There I would have happily left it had I not found that Bobby Hutcherson also played in concert – also at Jazz Baltica, the annual German festival on the Baltic coast, but eight years earlier – with the man whose recording of Monk's 'Bemsha Swing' with Miles Davis inspired him to take up the vibes as a twelve-year old. Milt Jackson was indisputably the leading exponent of the instrument in the '50s, an era when the instrument was bedevilled with technical problems if you wanted to play it in an alternative way to the Lionel Hampton school of bashing the hell out of it as a percussion instrument. 'Bags', as he was nicknamed (for the bags under his eyes), conquered the recalcitrant beast to become probably the most influential vibraphonist of them all.
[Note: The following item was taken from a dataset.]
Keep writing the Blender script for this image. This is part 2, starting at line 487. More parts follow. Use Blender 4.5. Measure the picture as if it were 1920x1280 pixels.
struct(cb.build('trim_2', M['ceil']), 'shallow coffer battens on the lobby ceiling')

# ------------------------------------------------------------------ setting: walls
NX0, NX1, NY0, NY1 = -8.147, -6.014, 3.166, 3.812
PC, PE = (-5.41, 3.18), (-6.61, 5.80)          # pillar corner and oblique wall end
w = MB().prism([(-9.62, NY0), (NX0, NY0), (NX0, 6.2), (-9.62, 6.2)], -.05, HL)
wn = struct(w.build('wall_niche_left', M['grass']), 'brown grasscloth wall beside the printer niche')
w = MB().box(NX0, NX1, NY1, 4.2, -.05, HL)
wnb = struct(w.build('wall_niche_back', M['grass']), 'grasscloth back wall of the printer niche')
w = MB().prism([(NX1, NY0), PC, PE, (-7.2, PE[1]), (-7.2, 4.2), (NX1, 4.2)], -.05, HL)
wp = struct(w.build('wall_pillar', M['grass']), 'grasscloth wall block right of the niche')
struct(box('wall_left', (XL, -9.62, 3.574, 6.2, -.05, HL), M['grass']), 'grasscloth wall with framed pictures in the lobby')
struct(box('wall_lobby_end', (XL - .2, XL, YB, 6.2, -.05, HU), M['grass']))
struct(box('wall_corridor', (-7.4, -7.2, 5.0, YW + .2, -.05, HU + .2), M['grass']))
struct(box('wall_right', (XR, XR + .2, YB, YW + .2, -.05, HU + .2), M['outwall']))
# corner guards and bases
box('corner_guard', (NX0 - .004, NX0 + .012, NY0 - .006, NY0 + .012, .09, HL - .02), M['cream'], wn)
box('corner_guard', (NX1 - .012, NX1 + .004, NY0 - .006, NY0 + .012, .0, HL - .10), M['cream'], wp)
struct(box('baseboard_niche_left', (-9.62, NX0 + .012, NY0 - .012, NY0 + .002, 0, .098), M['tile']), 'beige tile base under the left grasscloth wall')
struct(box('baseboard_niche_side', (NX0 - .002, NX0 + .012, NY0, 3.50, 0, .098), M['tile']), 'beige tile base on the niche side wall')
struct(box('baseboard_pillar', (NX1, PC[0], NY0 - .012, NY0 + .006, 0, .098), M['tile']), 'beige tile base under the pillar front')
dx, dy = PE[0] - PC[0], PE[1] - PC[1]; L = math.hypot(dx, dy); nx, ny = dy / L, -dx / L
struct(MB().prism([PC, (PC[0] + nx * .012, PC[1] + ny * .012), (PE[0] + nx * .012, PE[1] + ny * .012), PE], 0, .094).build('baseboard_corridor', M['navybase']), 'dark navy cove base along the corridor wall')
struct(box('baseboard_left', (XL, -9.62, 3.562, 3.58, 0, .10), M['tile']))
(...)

When he wasn't dressed up in a dinner jacket, playing the Modern Jazz Quartet's slightly rarefied brand of jazz in the company of Percy Heath, Connie Kay and the band's musical director, pianist John Lewis, Milt Jackson could swing like the bopper he basically was. Dating back to 1952, 'Bags' Groove' was one of his hardiest perennial favourites. Here, the two senior vibraphonists, both eschewing the supplementary mallets and the Burton grip, go head to head – and tie to tie – in a sophisticated, swinging cutting contest. No doubt, a vibraphonist could spot a winner and wax lyrical on the different styles and techniques on show. Suffice to say that they play as seamlessly in tandem as they segue smoothly from one to the other. It's a close call, but Bobby's ambitious tie just shades it over Milt's more sober number.

Both of these giants of their instruments started their long careers as innovators: Milt Jackson as one of the young bebop revolutionaries who challenged the orthodoxy of swing music; Bobby Hutcherson as one of the generation of freer 'new thing' musicians who put the cat among the pigeons of hard bop, so to speak. To return to organist Joey de Francesco's assessment, 'Milt Jackson was the guy, but Bobby took it to the next level. It's like Milt was Charlie Parker, and Bobby was John Coltrane.' If so, they both appear very happy in their dotage to go back to free-swinging basics.